Manuel Valls Refuses to Support Socialist Presidential Candidate Benoît Hamon
Manuel Valls, a member of the French Socialist Party, announced on March 14 that he will not sponsor fellow Socialist Benoît Hamon’s presidential bid. This largely symbolic statement reveals divisions within the Socialist Party.
Hamon defeated Valls, the former prime minister, in the second round of January’s Socialist Party primaries. While Hamon advocates for a universal basic income, a comprehensive welfare program that he claims would “improve the living conditions of a majority of French people who earn a salary that is insufficient to live on decently and with dignity,” Valls has been linked to several unpopular labor measures. Furthermore, Valls has come under fire for his anti-immigrant and xenophobic statements.

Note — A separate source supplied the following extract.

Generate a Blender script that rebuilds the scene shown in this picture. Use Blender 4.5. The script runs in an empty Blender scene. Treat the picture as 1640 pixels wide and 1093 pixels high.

With differing stances on some economic and several social issues, the two candidates have found little common ground.
Still, it is customary for members of the same political party to sponsor each other in the national elections. Several Socialist party members have voiced criticism of Valls’s unwillingness to support Hamon in the national presidential election. Cécile Duflot, the former-minister of Territorial Equality and Housing, considered Valls' refusal to be “treason,” and claimed that Valls should not have entered the race if he was not willing to support the Socialist victor. Valls responded to the critics, stating, “I will sponsor nobody, and I do not need to receive a lesson in loyalty or responsibility.”
Despite the absence of Valls’s support, Hamon has amassed the 500 sponsorships necessary to enter the national election. He will face-off against 10 other candidates in the first round of the French election on April 23.